■ **Instruction**
Write every line of the material out exactly as shown.

■ **Information provided**
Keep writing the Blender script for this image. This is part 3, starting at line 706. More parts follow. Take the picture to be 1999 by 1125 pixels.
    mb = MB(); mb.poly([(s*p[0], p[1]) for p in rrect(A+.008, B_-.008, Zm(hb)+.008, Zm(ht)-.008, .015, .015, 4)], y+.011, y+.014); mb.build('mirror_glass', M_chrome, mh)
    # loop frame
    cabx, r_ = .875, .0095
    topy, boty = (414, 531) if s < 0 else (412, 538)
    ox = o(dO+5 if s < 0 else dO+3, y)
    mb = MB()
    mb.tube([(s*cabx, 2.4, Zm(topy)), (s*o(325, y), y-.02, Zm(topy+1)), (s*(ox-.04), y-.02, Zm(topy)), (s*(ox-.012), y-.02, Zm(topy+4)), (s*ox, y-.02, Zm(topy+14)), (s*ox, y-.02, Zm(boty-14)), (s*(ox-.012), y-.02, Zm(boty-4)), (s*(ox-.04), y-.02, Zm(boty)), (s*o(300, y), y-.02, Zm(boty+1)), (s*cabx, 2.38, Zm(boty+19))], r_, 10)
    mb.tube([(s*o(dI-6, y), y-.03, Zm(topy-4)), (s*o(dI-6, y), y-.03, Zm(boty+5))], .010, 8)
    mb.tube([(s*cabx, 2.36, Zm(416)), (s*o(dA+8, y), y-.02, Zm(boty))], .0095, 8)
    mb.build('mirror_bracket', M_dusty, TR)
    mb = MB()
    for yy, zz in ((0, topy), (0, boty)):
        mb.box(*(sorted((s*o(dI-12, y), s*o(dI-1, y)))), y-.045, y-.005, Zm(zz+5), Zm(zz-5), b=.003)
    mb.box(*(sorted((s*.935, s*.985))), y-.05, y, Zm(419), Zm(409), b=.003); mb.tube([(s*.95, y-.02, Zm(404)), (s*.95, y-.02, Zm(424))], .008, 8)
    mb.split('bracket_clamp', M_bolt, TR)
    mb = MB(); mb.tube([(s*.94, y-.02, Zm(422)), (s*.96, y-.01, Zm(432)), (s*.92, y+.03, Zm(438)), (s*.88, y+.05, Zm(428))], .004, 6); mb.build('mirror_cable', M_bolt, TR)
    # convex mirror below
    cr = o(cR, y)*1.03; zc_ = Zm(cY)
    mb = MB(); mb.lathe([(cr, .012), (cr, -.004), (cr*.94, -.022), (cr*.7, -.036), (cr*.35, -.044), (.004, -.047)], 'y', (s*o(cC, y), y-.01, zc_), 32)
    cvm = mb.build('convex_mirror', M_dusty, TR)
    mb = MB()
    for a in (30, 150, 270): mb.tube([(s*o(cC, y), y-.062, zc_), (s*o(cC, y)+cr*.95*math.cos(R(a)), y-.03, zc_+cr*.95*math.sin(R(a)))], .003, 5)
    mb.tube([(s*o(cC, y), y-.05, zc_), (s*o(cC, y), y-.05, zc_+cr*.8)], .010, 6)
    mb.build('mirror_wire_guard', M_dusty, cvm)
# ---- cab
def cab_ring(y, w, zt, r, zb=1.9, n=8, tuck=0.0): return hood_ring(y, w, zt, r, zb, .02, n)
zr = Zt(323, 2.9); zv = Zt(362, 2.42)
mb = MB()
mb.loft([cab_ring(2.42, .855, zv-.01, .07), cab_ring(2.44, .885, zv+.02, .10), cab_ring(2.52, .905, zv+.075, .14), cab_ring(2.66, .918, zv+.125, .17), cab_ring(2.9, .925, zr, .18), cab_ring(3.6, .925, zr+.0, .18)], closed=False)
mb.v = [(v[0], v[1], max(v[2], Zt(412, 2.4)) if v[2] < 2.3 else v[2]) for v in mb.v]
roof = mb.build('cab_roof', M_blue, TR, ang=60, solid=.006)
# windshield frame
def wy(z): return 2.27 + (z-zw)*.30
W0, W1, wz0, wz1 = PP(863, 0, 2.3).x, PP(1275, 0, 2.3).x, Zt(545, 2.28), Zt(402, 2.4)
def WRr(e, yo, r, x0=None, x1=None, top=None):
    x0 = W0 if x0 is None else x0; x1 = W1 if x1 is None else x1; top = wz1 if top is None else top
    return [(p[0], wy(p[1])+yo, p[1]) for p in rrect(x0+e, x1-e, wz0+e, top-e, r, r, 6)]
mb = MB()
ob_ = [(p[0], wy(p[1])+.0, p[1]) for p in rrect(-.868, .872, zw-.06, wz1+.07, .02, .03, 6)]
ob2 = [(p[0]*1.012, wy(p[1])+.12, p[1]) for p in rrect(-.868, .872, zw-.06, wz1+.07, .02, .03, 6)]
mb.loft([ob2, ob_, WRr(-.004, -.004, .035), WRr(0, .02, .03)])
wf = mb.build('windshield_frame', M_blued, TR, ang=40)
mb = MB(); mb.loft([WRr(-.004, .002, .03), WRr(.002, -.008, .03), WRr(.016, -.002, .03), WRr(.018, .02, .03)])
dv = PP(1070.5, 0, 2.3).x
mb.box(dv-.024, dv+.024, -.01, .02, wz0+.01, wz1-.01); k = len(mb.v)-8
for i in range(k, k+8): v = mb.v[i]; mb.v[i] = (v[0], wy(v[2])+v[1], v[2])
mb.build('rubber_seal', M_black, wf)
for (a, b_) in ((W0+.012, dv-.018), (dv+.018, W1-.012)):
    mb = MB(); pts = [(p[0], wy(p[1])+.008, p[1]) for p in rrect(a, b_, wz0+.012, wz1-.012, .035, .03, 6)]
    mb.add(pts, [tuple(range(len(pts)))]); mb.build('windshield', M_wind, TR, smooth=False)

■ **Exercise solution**
Keep writing the Blender script for this image. This is part 3, starting at line 706. More parts follow. Take the picture to be 1999 by 1125 pixels.
    mb = MB(); mb.poly([(s*p[0], p[1]) for p in rrect(A+.008, B_-.008, Zm(hb)+.008, Zm(ht)-.008, .015, .015, 4)], y+.011, y+.014); mb.build('mirror_glass', M_chrome, mh)
    # loop frame
    cabx, r_ = .875, .0095
    topy, boty = (414, 531) if s < 0 else (412, 538)
    ox = o(dO+5 if s < 0 else dO+3, y)
    mb = MB()
    mb.tube([(s*cabx, 2.4, Zm(topy)), (s*o(325, y), y-.02, Zm(topy+1)), (s*(ox-.04), y-.02, Zm(topy)), (s*(ox-.012), y-.02, Zm(topy+4)), (s*ox, y-.02, Zm(topy+14)), (s*ox, y-.02, Zm(boty-14)), (s*(ox-.012), y-.02, Zm(boty-4)), (s*(ox-.04), y-.02, Zm(boty)), (s*o(300, y), y-.02, Zm(boty+1)), (s*cabx, 2.38, Zm(boty+19))], r_, 10)
    mb.tube([(s*o(dI-6, y), y-.03, Zm(topy-4)), (s*o(dI-6, y), y-.03, Zm(boty+5))], .010, 8)
    mb.tube([(s*cabx, 2.36, Zm(416)), (s*o(dA+8, y), y-.02, Zm(boty))], .0095, 8)
    mb.build('mirror_bracket', M_dusty, TR)
    mb = MB()
    for yy, zz in ((0, topy), (0, boty)):
        mb.box(*(sorted((s*o(dI-12, y), s*o(dI-1, y)))), y-.045, y-.005, Zm(zz+5), Zm(zz-5), b=.003)
    mb.box(*(sorted((s*.935, s*.985))), y-.05, y, Zm(419), Zm(409), b=.003); mb.tube([(s*.95, y-.02, Zm(404)), (s*.95, y-.02, Zm(424))], .008, 8)
    mb.split('bracket_clamp', M_bolt, TR)
    mb = MB(); mb.tube([(s*.94, y-.02, Zm(422)), (s*.96, y-.01, Zm(432)), (s*.92, y+.03, Zm(438)), (s*.88, y+.05, Zm(428))], .004, 6); mb.build('mirror_cable', M_bolt, TR)
    # convex mirror below
    cr = o(cR, y)*1.03; zc_ = Zm(cY)
    mb = MB(); mb.lathe([(cr, .012), (cr, -.004), (cr*.94, -.022), (cr*.7, -.036), (cr*.35, -.044), (.004, -.047)], 'y', (s*o(cC, y), y-.01, zc_), 32)
    cvm = mb.build('convex_mirror', M_dusty, TR)
    mb = MB()
    for a in (30, 150, 270): mb.tube([(s*o(cC, y), y-.062, zc_), (s*o(cC, y)+cr*.95*math.cos(R(a)), y-.03, zc_+cr*.95*math.sin(R(a)))], .003, 5)
    mb.tube([(s*o(cC, y), y-.05, zc_), (s*o(cC, y), y-.05, zc_+cr*.8)], .010, 6)
    mb.build('mirror_wire_guard', M_dusty, cvm)
# ---- cab
def cab_ring(y, w, zt, r, zb=1.9, n=8, tuck=0.0): return hood_ring(y, w, zt, r, zb, .02, n)
zr = Zt(323, 2.9); zv = Zt(362, 2.42)
mb = MB()
mb.loft([cab_ring(2.42, .855, zv-.01, .07), cab_ring(2.44, .885, zv+.02, .10), cab_ring(2.52, .905, zv+.075, .14), cab_ring(2.66, .918, zv+.125, .17), cab_ring(2.9, .925, zr, .18), cab_ring(3.6, .925, zr+.0, .18)], closed=False)
mb.v = [(v[0], v[1], max(v[2], Zt(412, 2.4)) if v[2] < 2.3 else v[2]) for v in mb.v]
roof = mb.build('cab_roof', M_blue, TR, ang=60, solid=.006)
# windshield frame
def wy(z): return 2.27 + (z-zw)*.30
W0, W1, wz0, wz1 = PP(863, 0, 2.3).x, PP(1275, 0, 2.3).x, Zt(545, 2.28), Zt(402, 2.4)
def WRr(e, yo, r, x0=None, x1=None, top=None):
    x0 = W0 if x0 is None else x0; x1 = W1 if x1 is None else x1; top = wz1 if top is None else top
    return [(p[0], wy(p[1])+yo, p[1]) for p in rrect(x0+e, x1-e, wz0+e, top-e, r, r, 6)]
mb = MB()
ob_ = [(p[0], wy(p[1])+.0, p[1]) for p in rrect(-.868, .872, zw-.06, wz1+.07, .02, .03, 6)]
ob2 = [(p[0]*1.012, wy(p[1])+.12, p[1]) for p in rrect(-.868, .872, zw-.06, wz1+.07, .02, .03, 6)]
mb.loft([ob2, ob_, WRr(-.004, -.004, .035), WRr(0, .02, .03)])
wf = mb.build('windshield_frame', M_blued, TR, ang=40)
mb = MB(); mb.loft([WRr(-.004, .002, .03), WRr(.002, -.008, .03), WRr(.016, -.002, .03), WRr(.018, .02, .03)])
dv = PP(1070.5, 0, 2.3).x
mb.box(dv-.024, dv+.024, -.01, .02, wz0+.01, wz1-.01); k = len(mb.v)-8
for i in range(k, k+8): v = mb.v[i]; mb.v[i] = (v[0], wy(v[2])+v[1], v[2])
mb.build('rubber_seal', M_black, wf)
for (a, b_) in ((W0+.012, dv-.018), (dv+.018, W1-.012)):
    mb = MB(); pts = [(p[0], wy(p[1])+.008, p[1]) for p in rrect(a, b_, wz0+.012, wz1-.012, .035, .03, 6)]
    mb.add(pts, [tuple(range(len(pts)))]); mb.build('windshield', M_wind, TR, smooth=False)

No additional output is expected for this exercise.